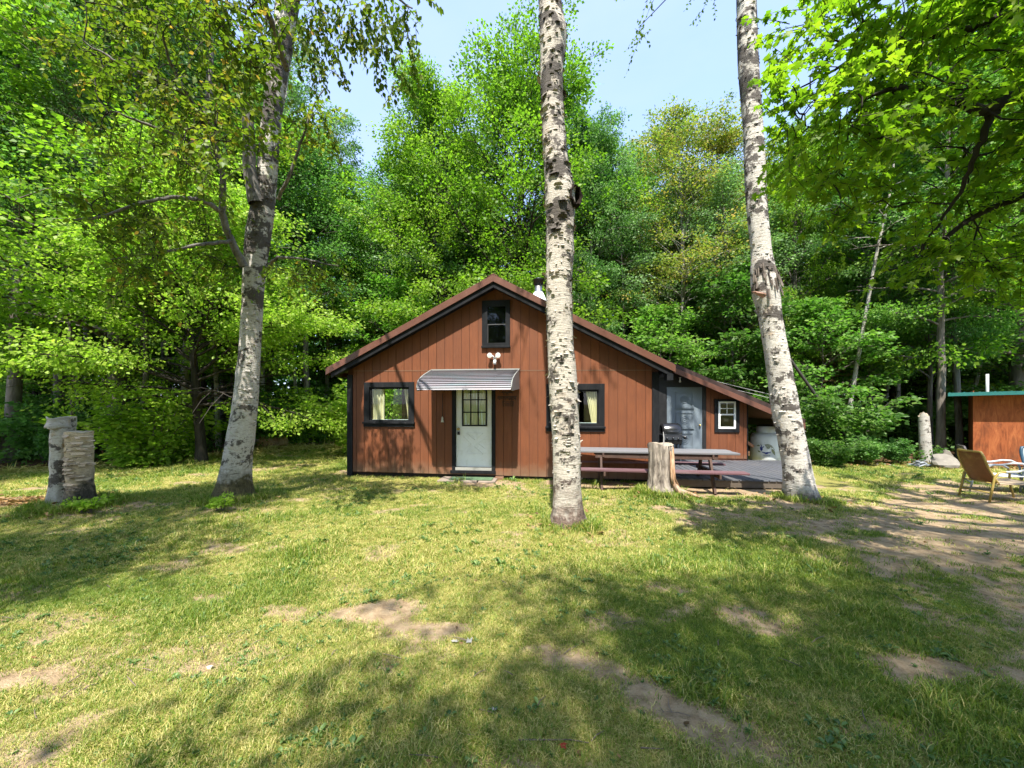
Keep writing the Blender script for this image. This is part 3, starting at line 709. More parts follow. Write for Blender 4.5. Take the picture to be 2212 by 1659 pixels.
for s in (0, 1):
    pr = prof + [(-1.02, 2.05), (-0.02, 2.135)]
    top = [(aw_x(y)[s] + (0.006 if s else -0.006), y, z + 0.012) for y, z in pr[:-2]] + [(aw_x(y)[s] + (0.006 if s else -0.006), y, z) for y, z in pr[-2:]]
    k = len(top); off = 0.008 if s else -0.008
    V = top + [(x+off, y, z) for x, y, z in top]
    F = [tuple(range(k)) if not s else tuple(range(k))[::-1], tuple(range(2*k-1, k-1, -1)) if not s else tuple(range(k, 2*k))] + [(i, (i+1) % k, (i+1) % k + k, i+k) for i in range(k)]
    MB().add(V, F).build('side_panel', M_AWN2, aw)
    e = MB().tube([(aw_x(y)[s] + (0.012 if s else -0.012), y, z+0.02) for y, z in prof], 0.012, 6); e.build('edge_trim', M_AWN2, aw)
MB().box(2.12, 4.27, -0.03, -0.0125, 2.59, 2.615).build('flashing', M_AWN2, aw)

# twin floodlight under the gable window
fl = empty('floodlight'); fl.parent = CAB
MB().box(3.645, 3.715, -0.05, -0.012, 2.76, 2.87).build('junction_box', M_VINYL, fl, bevel=0.008)
MB().lathe([(0.0, 2.715), (0.036, 2.72), (0.036, 2.775), (0.03, 2.80)], (3.68, -0.075, 0), 14).build('sensor', M_VINYL, fl)
for s in (-1, 1):
    c0 = Vector((3.672 + s*0.098, -0.13, 2.915))
    hb = MB().tube([(3.68 + s*0.01, -0.05, 2.86), (3.68 + s*0.05, -0.08, 2.915), (3.675 + s*0.085, -0.07, 2.92)], 0.018, 8)
    hb.lathe([(0.0, 0.07), (0.025, 0.07), (0.03, 0.03), (0.058, -0.01), (0.060, -0.02), (0.052, -0.02)], tuple(c0), 18, axis='y')
    hd = hb.build('lamp_head', M_VINYL, fl)
    MB().lathe([(0.0, -0.018), (0.03, -0.016), (0.052, -0.011)], tuple(c0), 18, axis='y').build('lens', m_plain('lamp_lens', (0.55, 0.58, 0.5), 0.15, 0.1), hd)
# small bell hanging on the wall, and a worn dark plaque with cut-out script
bl = MB().tube([(2.41, -0.02, 2.04), (2.41, -0.03, 1.7), (2.41, -0.035, 1.48)], 0.006, 6)
bell = bl.build('pull_cord', M_DKMETAL, CAB)
MB().lathe([(0.012, 1.475), (0.018, 1.455), (0.022, 1.40), (0.036, 1.355), (0.038, 1.345), (0.0, 1.36)], (2.41, -0.045, 0), 14).build('bell', m_plain('bell_white', (0.6, 0.58, 0.5), 0.4), bell)
sg = MB(); rs2 = random.Random(9)
sg.bar((3.76, -0.02, 1.955), (4.20, -0.02, 1.955), 0.012, 0.010); sg.bar((3.83, -0.02, 2.055), (4.12, -0.02, 2.045), 0.012, 0.010)
for i in range(15):
    x = 3.745 + i*0.030; h = rs2.choice((0.045, 0.06, 0.085)); sg.bar((x, -0.02, 1.955), (x + 0.008, -0.02, 1.955 - h), 0.010, 0.010)
    if i % 2: sg.bar((x, -0.02, 1.955 - h*0.6), (x + 0.030, -0.02, 1.955 - h*0.8), 0.009, 0.010)
for i in range(8):
    x = 3.86 + i*0.030; sg.bar((x, -0.02, 2.045), (x + 0.012, -0.02, 2.045 + rs2.choice((0.04, -0.05))), 0.010, 0.010)
sg.bar((3.90, -0.02, 1.955), (3.90, -0.02, 1.83), 0.006, 0.006).bar((4.08, -0.02, 1.955), (4.08, -0.02, 1.83), 0.006, 0.006)
sg.bar((3.85, -0.02, 1.83), (4.13, -0.02, 1.83), 0.012, 0.010).bar((3.87, -0.02, 1.735), (4.11, -0.02, 1.735), 0.012, 0.010).bar((3.87, -0.02, 1.83), (3.87, -0.02, 1.735), 0.01, 0.01).bar((4.11, -0.02, 1.83), (4.11, -0.02, 1.735), 0.01, 0.01)
for i in range(6): sg.bar((3.90 + i*0.033, -0.02, 1.765), (3.915 + i*0.033, -0.02, 1.80), 0.010, 0.010)
sg.build('plaque', M_DKMETAL, CAB)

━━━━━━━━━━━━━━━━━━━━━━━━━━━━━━

▸ **Given problem**
Except for the pictures, reproduce every line exactly.

▸ **Solution for this task**
Keep writing the Blender script for this image. This is part 3, starting at line 709. More parts follow. Write for Blender 4.5. Take the picture to be 2212 by 1659 pixels.
for s in (0, 1):
    pr = prof + [(-1.02, 2.05), (-0.02, 2.135)]
    top = [(aw_x(y)[s] + (0.006 if s else -0.006), y, z + 0.012) for y, z in pr[:-2]] + [(aw_x(y)[s] + (0.006 if s else -0.006), y, z) for y, z in pr[-2:]]
    k = len(top); off = 0.008 if s else -0.008
    V = top + [(x+off, y, z) for x, y, z in top]
    F = [tuple(range(k)) if not s else tuple(range(k))[::-1], tuple(range(2*k-1, k-1, -1)) if not s else tuple(range(k, 2*k))] + [(i, (i+1) % k, (i+1) % k + k, i+k) for i in range(k)]
    MB().add(V, F).build('side_panel', M_AWN2, aw)
    e = MB().tube([(aw_x(y)[s] + (0.012 if s else -0.012), y, z+0.02) for y, z in prof], 0.012, 6); e.build('edge_trim', M_AWN2, aw)
MB().box(2.12, 4.27, -0.03, -0.0125, 2.59, 2.615).build('flashing', M_AWN2, aw)

# twin floodlight under the gable window
fl = empty('floodlight'); fl.parent = CAB
MB().box(3.645, 3.715, -0.05, -0.012, 2.76, 2.87).build('junction_box', M_VINYL, fl, bevel=0.008)
MB().lathe([(0.0, 2.715), (0.036, 2.72), (0.036, 2.775), (0.03, 2.80)], (3.68, -0.075, 0), 14).build('sensor', M_VINYL, fl)
for s in (-1, 1):
    c0 = Vector((3.672 + s*0.098, -0.13, 2.915))
    hb = MB().tube([(3.68 + s*0.01, -0.05, 2.86), (3.68 + s*0.05, -0.08, 2.915), (3.675 + s*0.085, -0.07, 2.92)], 0.018, 8)
    hb.lathe([(0.0, 0.07), (0.025, 0.07), (0.03, 0.03), (0.058, -0.01), (0.060, -0.02), (0.052, -0.02)], tuple(c0), 18, axis='y')
    hd = hb.build('lamp_head', M_VINYL, fl)
    MB().lathe([(0.0, -0.018), (0.03, -0.016), (0.052, -0.011)], tuple(c0), 18, axis='y').build('lens', m_plain('lamp_lens', (0.55, 0.58, 0.5), 0.15, 0.1), hd)
# small bell hanging on the wall, and a worn dark plaque with cut-out script
bl = MB().tube([(2.41, -0.02, 2.04), (2.41, -0.03, 1.7), (2.41, -0.035, 1.48)], 0.006, 6)
bell = bl.build('pull_cord', M_DKMETAL, CAB)
MB().lathe([(0.012, 1.475), (0.018, 1.455), (0.022, 1.40), (0.036, 1.355), (0.038, 1.345), (0.0, 1.36)], (2.41, -0.045, 0), 14).build('bell', m_plain('bell_white', (0.6, 0.58, 0.5), 0.4), bell)
sg = MB(); rs2 = random.Random(9)
sg.bar((3.76, -0.02, 1.955), (4.20, -0.02, 1.955), 0.012, 0.010); sg.bar((3.83, -0.02, 2.055), (4.12, -0.02, 2.045), 0.012, 0.010)
for i in range(15):
    x = 3.745 + i*0.030; h = rs2.choice((0.045, 0.06, 0.085)); sg.bar((x, -0.02, 1.955), (x + 0.008, -0.02, 1.955 - h), 0.010, 0.010)
    if i % 2: sg.bar((x, -0.02, 1.955 - h*0.6), (x + 0.030, -0.02, 1.955 - h*0.8), 0.009, 0.010)
for i in range(8):
    x = 3.86 + i*0.030; sg.bar((x, -0.02, 2.045), (x + 0.012, -0.02, 2.045 + rs2.choice((0.04, -0.05))), 0.010, 0.010)
sg.bar((3.90, -0.02, 1.955), (3.90, -0.02, 1.83), 0.006, 0.006).bar((4.08, -0.02, 1.955), (4.08, -0.02, 1.83), 0.006, 0.006)
sg.bar((3.85, -0.02, 1.83), (4.13, -0.02, 1.83), 0.012, 0.010).bar((3.87, -0.02, 1.735), (4.11, -0.02, 1.735), 0.012, 0.010).bar((3.87, -0.02, 1.83), (3.87, -0.02, 1.735), 0.01, 0.01).bar((4.11, -0.02, 1.83), (4.11, -0.02, 1.735), 0.01, 0.01)
for i in range(6): sg.bar((3.90 + i*0.033, -0.02, 1.765), (3.915 + i*0.033, -0.02, 1.80), 0.010, 0.010)
sg.build('plaque', M_DKMETAL, CAB)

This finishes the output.